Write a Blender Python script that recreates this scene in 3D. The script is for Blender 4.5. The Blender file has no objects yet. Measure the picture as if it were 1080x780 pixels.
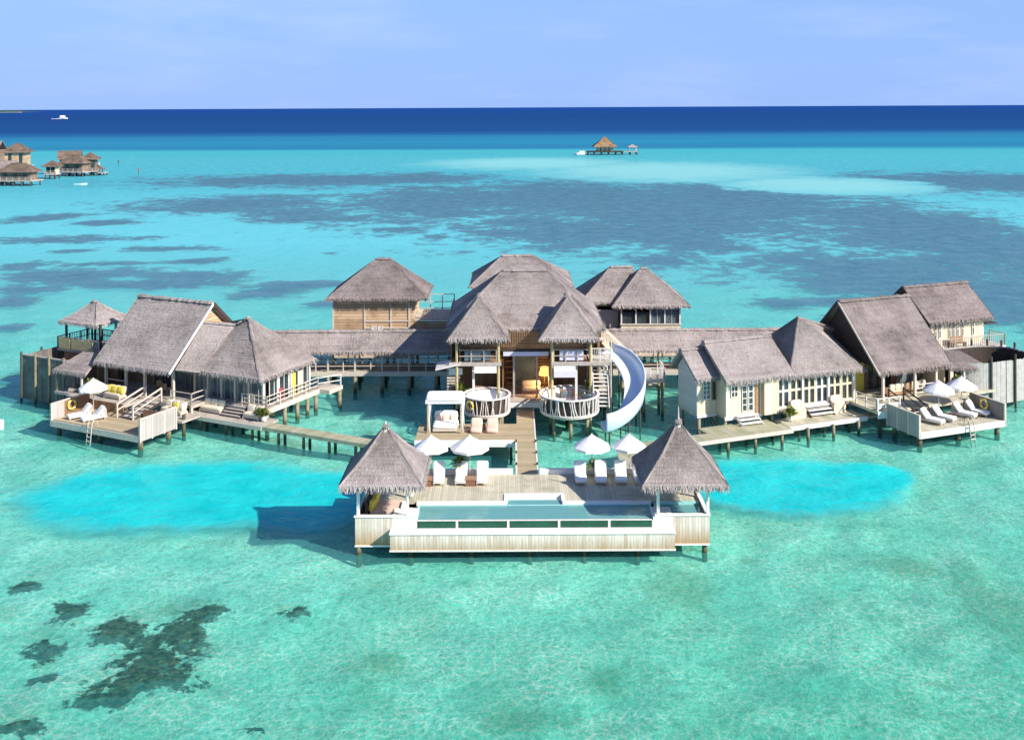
import bpy, math, random
import numpy as np
from mathutils import Vector, Matrix, Euler

random.seed(11)
rnd = random.random
def ru(a, b): return random.uniform(a, b)
R = math.radians
scene = bpy.context.scene
col = scene.collection

# ------------------------------------------------------------------ camera
CAM_H = 27.0
cam_d = bpy.data.cameras.new("camera")
cam_d.sensor_fit = 'HORIZONTAL'
cam_d.sensor_width = 36.0
cam_d.lens = 36.0 * 1100 / 1080
cam_d.shift_y = (112.85 - 390) / 1080
cam_d.clip_start = 0.5
cam_d.clip_end = 120000
cam = bpy.data.objects.new("camera", cam_d)
col.objects.link(cam)
cam.location = (0, 0, CAM_H)
cam.rotation_euler = (R(90), R(0.281), 0)
scene.camera = cam

# ------------------------------------------------------------------ light
SUN = Vector((0.71, -0.44, 0.55)).normalized()
sun_el = math.asin(SUN.z)
sun_az = math.atan2(SUN.x, SUN.y)
world = bpy.data.worlds.new("World")
scene.world = world
world.use_nodes = True
nt = world.node_tree
nt.nodes.clear()
def wn(t, **k):
    n = nt.nodes.new(t)
    for a, v in k.items(): setattr(n, a, v)
    return n
sky = wn('ShaderNodeTexSky', sky_type='NISHITA', sun_disc=False)
sky.sun_elevation = sun_el
sky.sun_rotation = sun_az
sky.altitude = 0
sky.air_density = 1.0
sky.dust_density = 0.3
sky.ozone_density = 3.0
mul = wn('ShaderNodeMix', data_type='RGBA', blend_type='MULTIPLY')
mul.inputs[0].default_value = 1.0
SKY_TINT = (0.80, 0.86, 1.10, 1)
mul.inputs[7].default_value = SKY_TINT
tc = wn('ShaderNodeTexCoord')
mp = wn('ShaderNodeMapping'); mp.inputs['Scale'].default_value = (5, 5, 26)
ns = wn('ShaderNodeTexNoise'); ns.inputs['Scale'].default_value = 1.1; ns.inputs['Detail'].default_value = 6; ns.inputs['Roughness'].default_value = 0.6
cr = wn('ShaderNodeMapRange'); cr.inputs[1].default_value = 0.46; cr.inputs[2].default_value = 0.85; cr.inputs[3].default_value = 0.0; cr.inputs[4].default_value = 0.34
cm = wn('ShaderNodeMix', data_type='RGBA')
cm.inputs[7].default_value = (4.9, 5.9, 8.3, 1)
bg = wn('ShaderNodeBackground'); bg.inputs['Strength'].default_value = 0.09
wo = wn('ShaderNodeOutputWorld')
L = nt.links.new
L(sky.outputs[0], mul.inputs[6])
L(tc.outputs['Generated'], mp.inputs[0]); L(mp.outputs[0], ns.inputs['Vector']); L(ns.outputs[0], cr.inputs[0])
sx = wn('ShaderNodeSeparateXYZ'); L(tc.outputs['Generated'], sx.inputs[0])
hz = wn('ShaderNodeMapRange', interpolation_type='SMOOTHSTEP'); hz.inputs[1].default_value = 0.02; hz.inputs[2].default_value = 0.30; hz.inputs[3].default_value = 0.88; hz.inputs[4].default_value = 0.0
L(sx.outputs[2], hz.inputs[0])
hm = wn('ShaderNodeMix', data_type='RGBA'); L(hz.outputs[0], hm.inputs[0]); L(mul.outputs[2], hm.inputs[6]); hm.inputs[7].default_value = (2.25, 3.8, 7.5, 1)   # the blue low sky of the photograph
L(cr.outputs[0], cm.inputs[0]); L(hm.outputs[2], cm.inputs[6]); L(cm.outputs[2], bg.inputs[0]); L(bg.outputs[0], wo.inputs[0])

sl = bpy.data.lights.new("sun", 'SUN')
sl.energy = 4.8
sl.angle = R(0.6)
sl.color = (1.0, 0.935, 0.845)
so = bpy.data.objects.new("sun", sl)
col.objects.link(so)
so.rotation_euler = SUN.to_track_quat('Z', 'Y').to_euler()
so.location = (60, -40, 80)
vs = scene.view_settings
vs.view_transform = 'Standard'; vs.look = 'None'; vs.gamma = 1.0; vs.use_curve_mapping = False
vs.exposure = 0.62

# ------------------------------------------------------------------ materials
class NT:
    """small helper around one material's node tree"""
    def __init__(s, name):
        s.m = bpy.data.materials.new(name); s.m.use_nodes = True
        s.t = s.m.node_tree; s.t.nodes.clear()
        s.out = s.t.nodes.new('ShaderNodeOutputMaterial')
    def n(s, t, ins=None, **k):
        x = s.t.nodes.new(t)
        for a, v in k.items(): setattr(x, a, v)
        if ins:
            for i, v in ins.items():
                if isinstance(v, bpy.types.NodeSocket): s.t.links.new(v, x.inputs[i])
                else: x.inputs[i].default_value = v
        return x
    def math(s, op, a, b=0.0, c=None, clamp=False):
        i = {0: a, 1: b}
        if c is not None: i[2] = c
        return s.n('ShaderNodeMath', i, operation=op, use_clamp=clamp).outputs[0]
    def mix(s, f, a, b, blend='MIX'):
        return s.n('ShaderNodeMix', {0: f, 6: a, 7: b}, data_type='RGBA', blend_type=blend).outputs[2]
    def noise(s, v, scale, detail=4, rough=0.55, dist=0.0):
        return s.n('ShaderNodeTexNoise', {'Vector': v, 'Scale': scale, 'Detail': detail, 'Roughness': rough, 'Distortion': dist}).outputs[0]
    def mapping(s, v, scale=(1, 1, 1), loc=(0, 0, 0), rot=(0, 0, 0)):
        return s.n('ShaderNodeMapping', {0: v, 'Location': loc, 'Rotation': rot, 'Scale': scale}).outputs[0]
    def rng(s, v, a, b, c=0.0, d=1.0, smooth=False):
        return s.n('ShaderNodeMapRange', {0: v, 1: a, 2: b, 3: c, 4: d}, interpolation_type='SMOOTHSTEP' if smooth else 'LINEAR').outputs[0]
    def ramp(s, f, stops):
        r = s.n('ShaderNodeValToRGB', {0: f})
        e = r.color_ramp.elements
        while len(e) < len(stops): e.new(0.5)
        for q, (p, c) in zip(e, stops): q.position = p; q.color = tuple(c) + (1,) if len(c) == 3 else c
        return r.outputs[0]
    def coords(s, which='Object'): return s.n('ShaderNodeTexCoord').outputs[which]
    def bump(s, h, strength, dist=0.1):
        return s.n('ShaderNodeBump', {'Height': h, 'Strength': strength, 'Distance': dist}).outputs[0]
    def principled(s, colr, rough=0.8, normal=None, spec=0.3, **k):
        ins = {'Base Color': colr, 'Roughness': rough, 'Specular IOR Level': spec}
        if normal is not None: ins['Normal'] = normal
        ins.update(k)
        b = s.n('ShaderNodeBsdfPrincipled', ins)
        s.t.links.new(b.outputs[0], s.out.inputs[0])
        return s.m
def C(r, g, b): return (r, g, b, 1)
def srgb(r, g, b):
    f = lambda c: ((c / 255 + 0.055) / 1.055) ** 2.4 if c > 10 else c / 255 / 12.92
    return (f(r), f(g), f(b), 1)

def mat_thatch(name, dark, mid, light, tip):
    t = NT(name)
    uv = t.n('ShaderNodeUVMap', uv_map='uv').outputs[0]
    ob = t.coords('Object')
    streak = t.noise(t.mapping(uv, (7.0, 1.1, 1)), 1.0, 5, 0.65)
    fine = t.noise(t.mapping(uv, (26.0, 4.0, 1)), 1.0, 3, 0.6)
    band = t.noise(t.mapping(uv, (0.5, 2.6, 1)), 1.0, 4, 0.6)
    big = t.noise(ob, 0.33, 4, 0.6)
    f = t.math('ADD', t.math('MULTIPLY', streak, 0.36), t.math('MULTIPLY', band, 0.34))
    f = t.math('ADD', f, t.math('MULTIPLY', fine, 0.3))
    f = t.math('ADD', f, t.math('MULTIPLY', t.math('SUBTRACT', big, 0.5), 0.8))
    c = t.ramp(f, [(0.30, dark), (0.52, mid), (0.74, light)])
    v = t.n('ShaderNodeSeparateXYZ', {0: uv}).outputs[1]
    edge = t.rng(v, -0.06, 0.32, 0.75, 0.0, True)
    edge = t.math('MULTIPLY', edge, t.rng(fine, 0.3, 0.6, 0.35, 1.0))
    c = t.mix(edge, c, tip)
    rv_ = t.n('ShaderNodeObjectInfo').outputs['Random']
    c = t.mix(1.0, c, t.ramp(rv_, [(0.0, (.86, .85, .84)), (1.0, (1.0, 1.0, 1.0))]), 'MULTIPLY')   # some roofs are older than others
    b = t.bump(t.math('ADD', streak, t.math('MULTIPLY', fine, 1.6)), 1.0, 0.12)
    return t.principled(c, 0.95, b, 0.08)

def mat_planks(name, c1, c2, axis=0, width=0.16, gap=0.10, stain=None, grain=2.0, rough=0.75, gapdark=0.35, stain_z=None, off=0.0):
    """boards laid side by side along `axis` of object space"""
    t = NT(name)
    ob = t.coords('Object')
    xyz = t.n('ShaderNodeSeparateXYZ', {0: ob})
    a = t.math('DIVIDE', t.math('ADD', xyz.outputs[axis], 100.0 + off), width)
    idx = t.math('FLOOR', a)
    fr = t.math('FRACT', a)
    wnz = t.n('ShaderNodeTexWhiteNoise', {'W': idx}, noise_dimensions='1D').outputs[0]
    sc = [1.6, 1.6, 1.6]; sc[axis] = 8.0
    gr = t.noise(t.mapping(ob, tuple(sc)), grain, 4, 0.6)
    f = t.math('ADD', t.math('MULTIPLY', wnz, 0.6), t.math('MULTIPLY', gr, 0.55))
    c = t.mix(t.rng(f, 0.2, 0.95), c1, c2)
    if stain is not None:
        st = t.rng(t.noise(ob, 0.7, 5, 0.65), 0.48, 0.72)
        if stain_z:
            dn = t.noise(t.mapping(ob, (5, 5, 0.5)), 1.3, 3, 0.6)
            st = t.math('MULTIPLY', t.rng(t.math('ADD', xyz.outputs[2], t.math('MULTIPLY', dn, 1.0)), stain_z[0] + .5, stain_z[1] + .5, 1.0, 0.0), 1.0)
        c = t.mix(st, c, stain)
    g = t.math('MAXIMUM', t.math('LESS_THAN', fr, gap), 0.0)
    c = t.mix(t.math('MULTIPLY', g, 1 - gapdark), c, C(c1[0] * .25, c1[1] * .25, c1[2] * .25))
    b = t.bump(t.math('SUBTRACT', gr, g), 0.4, 0.03)
    return t.principled(c, rough, b, 0.2)

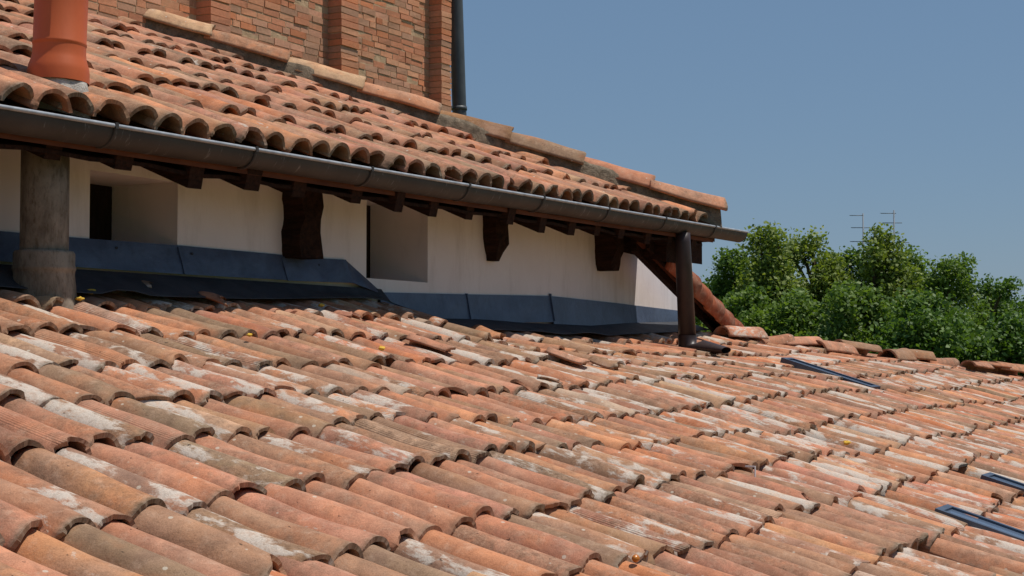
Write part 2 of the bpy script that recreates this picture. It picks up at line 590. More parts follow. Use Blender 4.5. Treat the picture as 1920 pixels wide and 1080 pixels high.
def tile_mesh(t, nu, nv):
    q, sm = tile_topology(nu, nv)
    r = np.random.default_rng(int(t.seed * 1e6) % (2 ** 31))
    a = np.linspace(0, 1, nu + 1)[:, None] * np.ones((1, nv + 1))
    th = np.linspace(-t.half, t.half, nv + 1)[None, :] * np.ones((nu + 1, 1))
    R = t.R1 + (t.R2 - t.R1) * a
    # handmade wobble
    ph = r.random(6) * 6.28
    wob = 0.03 * np.sin(a * 5 + ph[0] + th * 1.3) + 0.02 * np.sin(a * 9 + ph[1] - th * 2) + 0.012 * np.sin(th * 3 + ph[2])
    # chipped lower lip: offset along the axis near the end
    jag = t.chip * (1.2 * np.sin(th * 2 + ph[3]) + 0.7 * np.sin(th * 5.5 + ph[4]) + 0.4 * r.normal(0, 1, (1, nv + 1)))
    if t.crop: jag = jag + t.crop * np.clip(np.sin(th * 1.3 + ph[5]) + 0.2, 0, 1)
    aa = a * t.L + jag * np.clip(1 - a * 4, 0, 1)
    asag = 0.006 * np.sin(a * 3.1) * np.sin(ph[5])
    out = []
    for rr in (R * (1 + wob), R * (1 + wob) - t.th * (1 + 0.15 * np.sin(th * 4 + ph[3]))):
        b = rr * np.sin(th) * (1 + (0 if t.inv else 0.10) * np.abs(th / t.half) ** 7)
        c = rr * np.cos(th) * t.hs + asag
        if t.inv: c = -c
        out.append(np.stack([aa, b, c], -1).reshape(-1, 3))
    loc = np.concatenate(out)
    w = t.p + loc[:, :1] * t.U + loc[:, 1:2] * t.V + loc[:, 2:] * t.N
    arc = (th * R).reshape(-1)
    tco = np.stack([np.tile(aa.reshape(-1), 2), np.tile(arc, 2), np.full(len(loc), t.seed)], -1)
    return w, q, sm, tco


def tiles_object(name, tiles, nu, nv, parent):
    vs, qs, sms, tc, ti, fx = [], [], [], [], [], []
    n = 0
    for t in tiles:
        w, q, sm, tco = tile_mesh(t, nu, nv)
        vs.append(w); qs.append(q + n); sms.append(sm); tc.append(tco)
        ti.append(np.tile(t.tint, (len(w), 1))); fx.append(np.tile(t.fx, (len(w), 1)))
        n += len(w)
    return mesh_arrays(name, np.concatenate(vs), np.concatenate(qs), np.concatenate(sms), M['tile'], parent,
                       {'tco': ('FLOAT_VECTOR', np.concatenate(tc)), 'tint': ('FLOAT_COLOR', np.concatenate(ti)), 'fx': ('FLOAT_COLOR', np.concatenate(fx))})


def frame_axes(slope, yaw=0.0, roll=0.0, base=(-1, 0)):
    """uphill axis and normal of a tile on a roof; base = plan direction that is uphill"""
    bx, by = base
    c, s = math.cos(yaw), math.sin(yaw)
    bx, by = bx * c - by * s, bx * s + by * c
    U = Vector((bx, by, slope)).normalized()
    side = Vector((by, -bx, 0)).normalized()
    N = side.cross(U).normalized()
    if N.z < 0: N = -N
    N = (N + side * roll)
    N = (N - U * N.dot(U)).normalized()
    return U, N


def in_view(p, m=900):
    x, y, f = project(p)
    return f > 0.4 and -m < x < 1920 + m and -m < y < 1080 + m


def size_in_photo(t, expo):
    p = t.p + t.U * (expo * 0.5) + t.N * t.R1
    x, y, f = project(p)
    if not (0 < x < 1920 and 0 < y < 1080): return 0
    return t.R1 * expo / f ** 2


# ================================================================= LOWER ROOF
PL, DL = 0.162, 0.42
HIP = ((5.38, 14.4), (3.59, 18.9))


def hip_e(s):
    return HIP[0][1] + (HIP[0][0] - s) * (HIP[1][1] - HIP[0][1]) / (HIP[0][0] - HIP[1][0])


low = thing('tiled_roof', (-3.4, 8, -1.2), 'sunlit lower roof of weathered mixed clay barrel tiles sloping across the whole foreground', 'roof')

# skylights let into the lower roof: middle of the visible lid, length along the slope, width
SKY = []
for (px, py, ln, wd) in ((1557, 697, 0.80, 0.26), (1878, 989, 0.62, 0.26), (1935, 917, 0.56, 0.24)):
    p = on_low(px, py)
    SKY.append((-p.x, p.y, ln, wd))


def in_sky(s, e, half=DL * 0.5):
    for (cs, ce, ln, wd) in SKY:
        if abs(e - ce) < wd / 2 + 0.03 and cs - ln / 2 - 0.10 < s + half < cs + ln / 2 + 0.02: return True
    return False


covers, pans = [], []
n_rows = range(-3, 8)
cols = range(0, 130)
wander = np.cumsum(rng.normal(0, 0.004, len(cols)))
for r in n_rows:
    s_row = 2.23 + DL * r
    for c in cols:
        e0 = -0.044 + PL * c
        s = s_row + 0.045 * math.sin(e0 * 0.9 + r * 1.3) + 0.02 * math.sin(e0 * 3.1 + r) + rng.normal(0, 0.017)
        e = e0 + 0.02 * math.sin(s * 1.4 + c * 0.35) + rng.normal(0, 0.007)
        if s > 5.34 or e > hip_e(s) - 0.05: continue
        p = (-s, e, float(h_low(s, e)))
        if not in_view(p): continue
        slope = (h_low(s + 0.4, e) - h_low(s, e)) / 0.4
        rough = sstep(s, 4.2, 5.0) * 0.8 + 0.6 * (abs(e - 9.8) < 1.3) * (s > 4.0)
        slope = slope - (0.033 + 0.014 * rng.random()) + rng.normal(0, 0.02) * (0.25 + rough)
        yaw = rng.normal(0, 0.022 + 0.05 * rough); roll = rng.normal(0, 0.05 + 0.10 * rough)
        if in_sky(s, e): continue
        R1 = 0.080 * (1 + rng.normal(0, 0.035)); R2 = R1 * 0.87
        U, N = frame_axes(slope, yaw, roll)
        dz = rng.normal(0, 0.0035 + 0.008 * rough)
        base = Vector(p) - N * (R1 * 0.95) + Vector((0, 0, dz))
        t = make_tile(base, U, N, 0.53 + rng.normal(0, 0.012), R1, R2, th=0.0165, chip=abs(rng.normal(0.003, 0.0028)) + 0.001, hs=0.95 + rng.normal(0, 0.05))
        if rng.random() < 0.13 + 0.15 * rough: t.crop = 0.02 + 0.06 * rng.random(); t.chip = 0.006
        if s > 5.28: t.L = 0.36
        for (cs, ce, ln, wd) in SKY:           # tiles cut short below a roof window
            if abs(e - ce) < wd / 2 + 0.07 and s < cs - ln / 2 < s + 0.52: t.L = max(0.12, (cs - ln / 2 - s) * 1.04)
        if e > 7.5 and rng.random() < 0.22: t.fx[0] = 0.55 + 0.28 * rng.random()
        t.score = size_in_photo(t, DL)
        if rng.random() > 0.005: covers.append(t)
        e2 = e0 + PL / 2
        if s < 5.3 and e2 < hip_e(s) - 0.08 and in_view((-s, e2, p[2])) and not in_sky(s, e2):
            U, N = frame_axes(0.31 - 0.06, 0, 0)
            q = make_tile((-s + 0.02, e2, float(h_low(s, e2)) - 0.088), U, N, 0.53, 0.068, 0.074, inv=True, half=1.15)
            for (cs, ce, ln, wd) in SKY:
                if abs(e2 - ce) < wd / 2 + 0.07 and s < cs - ln / 2 < s + 0.52: q.L = max(0.12, (cs - ln / 2 - s) * 1.04)
            pans.append(q)
covers.sort(key=lambda t: -t.score)
near, far = covers[:100], covers[100:]
for t in near:
    tiles_object('roof_tile', [t], 14, 18, low)
mid = [t for t in far if t.score > near[-1].score * 0.25]
farr = [t for t in far if t.score <= near[-1].score * 0.25]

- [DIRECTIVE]
Begin with the first line of the records and repeat every line up to the one with "scene.camera = cam", counting that line too. Pictures are not part of the copy.

- [EXERCISE OUTPUT]
Write a Blender Python script that recreates this scene in 3D. The script is for Blender 4.5. The Blender file has no objects yet. Measure the picture as if it were 1080x780 pixels.
import bpy, math, random
import numpy as np
from mathutils import Vector, Matrix, Euler

random.seed(11)
rnd = random.random
def ru(a, b): return random.uniform(a, b)
R = math.radians
scene = bpy.context.scene
col = scene.collection

# ------------------------------------------------------------------ camera
CAM_H = 27.0
cam_d = bpy.data.cameras.new("camera")
cam_d.sensor_fit = 'HORIZONTAL'
cam_d.sensor_width = 36.0
cam_d.lens = 36.0 * 1100 / 1080
cam_d.shift_y = (112.85 - 390) / 1080
cam_d.clip_start = 0.5
cam_d.clip_end = 120000
cam = bpy.data.objects.new("camera", cam_d)
col.objects.link(cam)
cam.location = (0, 0, CAM_H)
cam.rotation_euler = (R(90), R(0.281), 0)
scene.camera = cam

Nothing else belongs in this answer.